Using the data below, output the first line and every line after it up to and including the line containing "COL = SC.collection", exactly as written and with nothing added.

**DATA LINES**
========================================
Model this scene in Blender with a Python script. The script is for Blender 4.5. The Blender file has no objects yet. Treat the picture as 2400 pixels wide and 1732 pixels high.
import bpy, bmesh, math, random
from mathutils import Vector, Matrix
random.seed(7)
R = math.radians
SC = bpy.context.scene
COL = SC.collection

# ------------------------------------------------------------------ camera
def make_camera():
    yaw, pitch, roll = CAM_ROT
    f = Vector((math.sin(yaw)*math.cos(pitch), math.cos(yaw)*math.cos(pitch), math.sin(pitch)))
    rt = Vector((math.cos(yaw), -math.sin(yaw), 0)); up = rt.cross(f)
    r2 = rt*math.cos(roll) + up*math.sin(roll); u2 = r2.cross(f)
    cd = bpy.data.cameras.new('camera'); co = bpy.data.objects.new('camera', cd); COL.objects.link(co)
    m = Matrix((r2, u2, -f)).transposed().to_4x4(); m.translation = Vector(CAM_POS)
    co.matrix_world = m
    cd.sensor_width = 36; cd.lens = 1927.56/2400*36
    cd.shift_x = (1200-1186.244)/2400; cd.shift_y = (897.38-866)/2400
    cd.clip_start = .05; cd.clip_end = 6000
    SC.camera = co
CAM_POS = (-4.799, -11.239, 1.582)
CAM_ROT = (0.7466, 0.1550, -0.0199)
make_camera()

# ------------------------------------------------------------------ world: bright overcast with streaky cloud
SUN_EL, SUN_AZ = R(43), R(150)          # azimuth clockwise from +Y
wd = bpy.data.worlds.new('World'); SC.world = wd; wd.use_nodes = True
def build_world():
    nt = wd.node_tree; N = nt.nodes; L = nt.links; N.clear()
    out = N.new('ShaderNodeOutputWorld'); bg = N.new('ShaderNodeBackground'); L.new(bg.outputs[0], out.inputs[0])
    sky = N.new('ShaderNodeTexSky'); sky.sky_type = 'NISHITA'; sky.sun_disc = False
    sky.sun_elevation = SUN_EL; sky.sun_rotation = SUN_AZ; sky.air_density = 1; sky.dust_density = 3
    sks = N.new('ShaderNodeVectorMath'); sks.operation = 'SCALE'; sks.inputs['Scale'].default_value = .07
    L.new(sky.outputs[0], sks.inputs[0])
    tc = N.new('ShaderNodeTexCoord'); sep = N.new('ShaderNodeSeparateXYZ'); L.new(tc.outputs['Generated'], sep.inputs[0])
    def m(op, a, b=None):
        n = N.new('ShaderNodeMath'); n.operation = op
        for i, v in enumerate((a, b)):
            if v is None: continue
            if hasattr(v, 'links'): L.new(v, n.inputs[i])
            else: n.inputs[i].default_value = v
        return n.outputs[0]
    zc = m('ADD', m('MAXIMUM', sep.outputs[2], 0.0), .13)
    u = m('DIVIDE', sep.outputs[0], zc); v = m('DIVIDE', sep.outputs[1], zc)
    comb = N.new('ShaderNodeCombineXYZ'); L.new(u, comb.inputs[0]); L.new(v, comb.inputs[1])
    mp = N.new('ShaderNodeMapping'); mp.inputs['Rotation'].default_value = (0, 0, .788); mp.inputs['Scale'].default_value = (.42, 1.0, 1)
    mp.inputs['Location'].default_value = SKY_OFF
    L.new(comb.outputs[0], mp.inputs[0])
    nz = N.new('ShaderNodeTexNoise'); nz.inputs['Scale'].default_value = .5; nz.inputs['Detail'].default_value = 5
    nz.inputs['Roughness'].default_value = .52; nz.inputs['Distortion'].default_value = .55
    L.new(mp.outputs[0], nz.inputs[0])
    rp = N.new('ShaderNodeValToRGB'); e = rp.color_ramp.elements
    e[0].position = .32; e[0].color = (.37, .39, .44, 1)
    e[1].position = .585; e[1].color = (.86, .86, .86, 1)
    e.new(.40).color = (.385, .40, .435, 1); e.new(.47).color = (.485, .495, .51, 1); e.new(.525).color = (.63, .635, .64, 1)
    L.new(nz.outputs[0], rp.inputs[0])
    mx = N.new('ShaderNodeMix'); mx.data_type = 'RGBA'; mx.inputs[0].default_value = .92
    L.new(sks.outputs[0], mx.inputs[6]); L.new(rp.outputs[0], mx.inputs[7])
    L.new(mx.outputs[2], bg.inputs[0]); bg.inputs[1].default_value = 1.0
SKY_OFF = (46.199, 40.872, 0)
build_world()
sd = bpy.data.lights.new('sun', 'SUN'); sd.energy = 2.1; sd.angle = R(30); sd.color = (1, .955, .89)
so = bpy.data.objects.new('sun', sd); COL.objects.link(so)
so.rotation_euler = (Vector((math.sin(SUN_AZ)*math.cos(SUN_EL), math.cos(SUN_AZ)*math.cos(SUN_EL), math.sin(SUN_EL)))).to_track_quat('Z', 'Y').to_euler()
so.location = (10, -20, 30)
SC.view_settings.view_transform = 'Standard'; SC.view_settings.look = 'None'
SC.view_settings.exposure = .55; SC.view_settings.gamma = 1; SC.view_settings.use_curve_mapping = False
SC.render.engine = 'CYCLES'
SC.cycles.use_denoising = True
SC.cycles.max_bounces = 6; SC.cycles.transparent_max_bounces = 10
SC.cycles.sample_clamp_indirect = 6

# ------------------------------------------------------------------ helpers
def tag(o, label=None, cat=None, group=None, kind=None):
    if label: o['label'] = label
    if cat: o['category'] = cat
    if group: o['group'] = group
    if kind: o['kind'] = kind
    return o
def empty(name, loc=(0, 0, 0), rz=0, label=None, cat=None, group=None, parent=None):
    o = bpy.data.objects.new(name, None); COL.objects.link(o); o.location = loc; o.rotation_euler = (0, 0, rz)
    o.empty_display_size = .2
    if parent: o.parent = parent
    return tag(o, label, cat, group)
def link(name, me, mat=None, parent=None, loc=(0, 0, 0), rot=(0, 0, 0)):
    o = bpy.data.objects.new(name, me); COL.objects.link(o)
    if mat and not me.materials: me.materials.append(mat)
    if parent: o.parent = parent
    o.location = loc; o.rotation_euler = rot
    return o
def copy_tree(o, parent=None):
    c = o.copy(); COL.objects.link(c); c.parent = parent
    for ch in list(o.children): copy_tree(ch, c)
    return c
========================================
**EXERCISE RESULT**
Model this scene in Blender with a Python script. The script is for Blender 4.5. The Blender file has no objects yet. Treat the picture as 2400 pixels wide and 1732 pixels high.
import bpy, bmesh, math, random
from mathutils import Vector, Matrix
random.seed(7)
R = math.radians
SC = bpy.context.scene
COL = SC.collection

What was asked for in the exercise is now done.